Svetlana’s reputation is that she is a chronicler of oral histories. When the Nobel Committee awarded her, it was “for her polyphonic writings, a monument to suffering and courage in our time”.

And like other winners of recent times — including Bob Dylan — Svetlana has addressed herself to the effects of the Second World War on Europe.

TIMES OF WAR

In terms of themes, the way writers have tackled the question of the war, which is still a major point of interest and reference in European scholarship, political and social-cultural debates, has played an increasing large role in influencing the choice of nominees.

For instance, when Frenchman Patrick Modiano won the prize in 2014, he was recognised “for the art of memory with which he has evoked the most ungraspable human destinies and uncovered the life-world of the Occupation”

The Occupation here, of course, refers to the German occupation of parts of Europe during the Second World War.

Although Modiano is known more for his films, he is also a novelist in his own right. Similarly, Svetlana is better known for her investigate journalism. And although she has not written fiction, she is a published author in the sense that the testimonies of her subjects have been compiled into books.

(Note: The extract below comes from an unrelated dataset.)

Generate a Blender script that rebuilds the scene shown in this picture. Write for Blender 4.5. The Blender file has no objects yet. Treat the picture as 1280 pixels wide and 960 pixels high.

Bob Dylan, too, is a die-hard literateur in his own right, having published a novel, Tarantula, in 1971, and his memoirs, Chronicles Volume 1 in 2004.

Here is how he remembers the war: “I was born in the spring of 1941. The Second World War was already raging in Europe, and America would soon be in it. The world was being blown apart and chaos was already driving its fist into the face of all new visitors. If you were born around this time or were living and alive, you could feel the old world go and the new one beginning.”

In one of his songs, 'With God on Our Side', he takes a critical look at war, and at the folly of combatants believing that God is on their side. He even takes a swipe at World War Two Germany and its policy of extermination.

“Now the Germans, too, have God on their side,” he says in the song and for good measure, challenges his audience to ponder whether God was on the side of Judas Iscariot when he betrayed Jesus with a kiss.

In 2013, the Nobel Prize winner was Alice Munro, a Canadian short story writer that the Nobel Committee described as the “master of the contemporary short story”. She, too, like other recent winners of the Nobel, has tackled the question of the Second World War.

According to Internet sources, her story, Dear Life, examines how the war affected individuals by influencing what happened to them and the choices they made as a result.

HARD RAIN

“Memory,” she once said, “is the way we keep telling ourselves our stories — and telling other people a somewhat different version of our stories.”

What is the point of the foregoing? Two observations, basically.

The first is that the authors who have won the Nobel award in recent years are not from the traditional stable.

This is what is flummoxing literary purists all over the world. However, the bigger lesson here is that, as Bob Dylan himself would say, “the times are a-changing” and the way we tell our stories is morphing as a result.

First we had a short story writer, next we had a film-maker, then we had a journalist and now we have a folk singer. All of them had long-running affairs with literature as readers and as writers. All of them were committed to becoming the best in their respective crafts. Indeed, as Bob Dylan says in 'A Hard Rain’s A-Gonna Fall', “I know my song well before I sing it”. All the laureates were master artists without a doubt.

The Second World War has largely influenced all the recent choices for laureates, pointing, probably, to the need for the world to ask itself hard questions about the conflicts raging all around the globe and the humanitarian crises that they have caused even in Europe itself, which is now grappling with how to accommodate refugees from the troubled Middle East.

“If God is on our side,” as Bob Dylan says, “he will stop the next war”.